倶樂部余話【一五八】春物をどう着るか(二〇〇二年三月五日)


六年前にも書いたことですが、新しいメンバーも増えましたので、今一度「春」についての持論をお話しします。

三月四月と、確かに平均気温は上ります。ところが、この「平均」というのがひとつのまやかしなのです。週のうち暖かい日が一日だけある、次の週はそれが二日になる、 その次は週に三日、お彼岸ごろを境に週四日になり、そして徐々に夏に続いていきます。だから、三月初めでも初夏みたいな日もあれば、桜が散っても雪が降るという日もあり、実は平均気温どおりの春の日などというのは滅多にはないのです。

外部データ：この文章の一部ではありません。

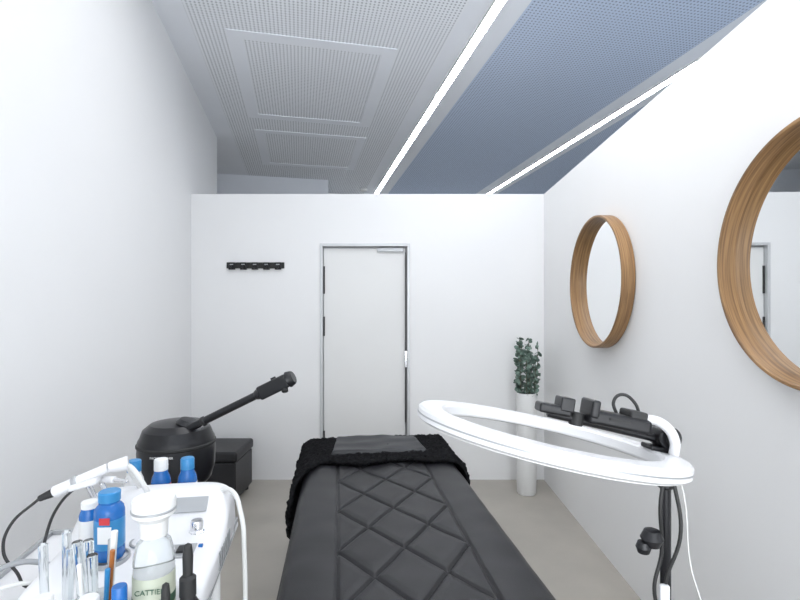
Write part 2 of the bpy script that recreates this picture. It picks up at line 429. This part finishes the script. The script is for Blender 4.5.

よく男性客が言うことに「いつから春物に着替えたらいいんだろう。待ってるうちに、いつの間にか初夏になっちゃってさ。」との発言。私たちはこういう人たちをまやかしの呪縛から解き放ってあげなければいけません。

具体的にはどうしたら良いのか。まだ寒いうちは、色だけを春の色に変化させる。ネクタイなどは季節先取り感を出すには格好です。そして、暖かい日を狙い、徐々に素材感を変化させます。実際には、明日の服装決めを寒い日用暖かい日用の二通り考えておく、ということも肝心でしょう。 多くの男性はこれを面倒と考えますが、女性の多くは、これが楽しみなのです。